Même effet entre « légionnaires » et « tortionnaires » (dont les sens sont voisins) ou encore plus nettement dans le vers 28 qui combine le procédé de paronomase et de paronymie : « Les maîtres avec leurs prêtres leurs traîtres et leurs reîtres ».

4. Le rythme

Pour finir, le rythme poétique joue une grande importance dans ce poème et contribue à cet effet d’emportement général.

La ponctuation est traditionnellement rare chez Prévert ; elle est totalement absente ici, où les lignes de lectures sont induites par le sens ou par les procédés stylistiques.

Le mètre est variable, tantôt très court (3 syllabes), tantôt long (13 syllabes), le plus souvent intermédiaire (de 6 à 9 syllabes).

L’impair domine, mais l’alexandrin n’est pas absent (v. 14 et 31). Le changement de mètre n’est pas totalement arbitraire, il peut permettre un effet de rythme quand deux vers de longueur identique se succèdent (5/6 ; 10/11 ; 17/18 ; 25/26, soit six hexasyllabes sur 32 vers, 29/30).
A plusieurs reprises, une expression brève est détachée en position isolée pour souligner une rupture dans le sens et dans l’allure visuelle du poème :

« Notre père qui êtes aux cieux
Restez-y »

On note le même effet aux vers 16 ou 19.

Ces procédés ont en commun de donner au poème une allure vive proche de l’improvisation ou de l’incantation (dont le titre semble se réclamer).
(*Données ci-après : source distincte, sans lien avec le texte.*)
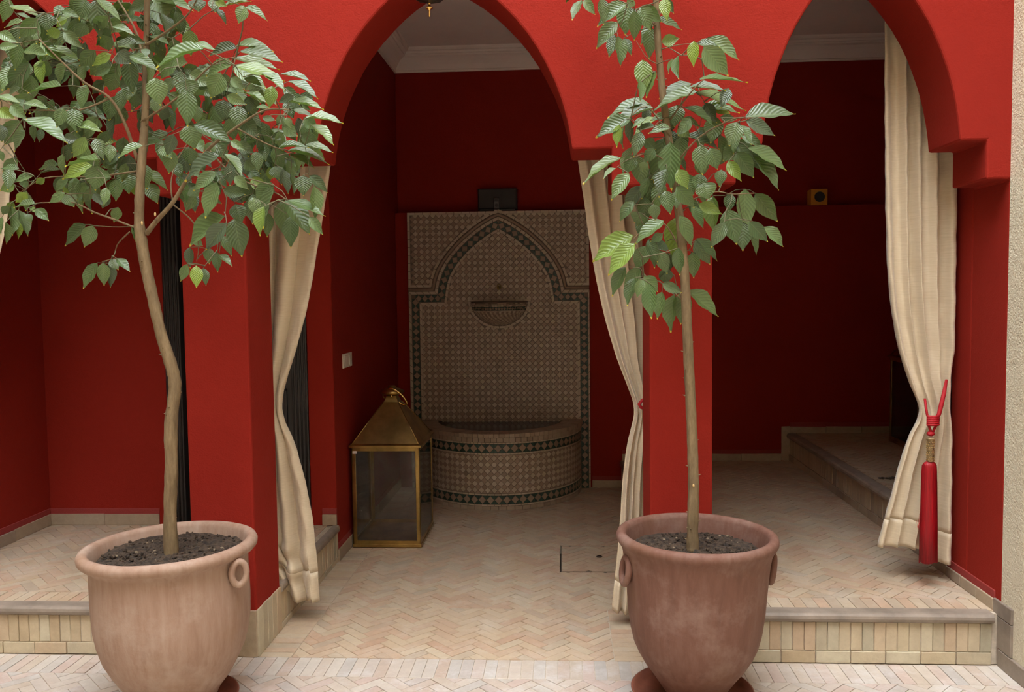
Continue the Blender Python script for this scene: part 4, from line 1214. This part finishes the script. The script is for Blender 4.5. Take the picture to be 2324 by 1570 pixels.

La poésie de Prévert se veut simple, directe, efficace, et c’est peut-être une des raisons de son succès auprès du grand public.

Pourtant cette écriture n’est ni innocente, ni « facile ». Si elle parvient à se faire oublier, c’est qu’elle entre en parfaite adéquation avec un contenu qu’elle souligne souvent, qu’elle camoufle parfois.

Conclusion

Les deux faces de Prévert apparaissent assez bien dans ce poème « Pater noster ».

D’une part l’impitoyable profondeur (avec le sourire) des errements contemporains, l’opposant à toute contrainte (la religion, l’autorité, l’âge, les valeurs bourgeoises).

D’autre part, le poète ébloui, qui ouvre des yeux émerveillés sur le monde pour s’apercevoir qu’il n’est pas toujours bien reluisant, mais qu’il renferme aussi quelques beautés remarquables ou anodines, le poète enfant qui, saluant l’oiseau, salue à travers lui les bonheurs de l’existence et le spectacle de la réalité.

De ces deux tendances, la seconde prime dans ce poème : l’anathème cède le pas à l’enthousiasme. L’admiration l’emporte sur la condamnation, l’optimisme sur la révolte.

Si le poète donne un peu brutalement congé à Dieu, c’est précisément parce qu’il estime que l’étendue du mal sur la terre, qui témoigne de l’imperfection divine, ne justifie pas le détour métaphysique.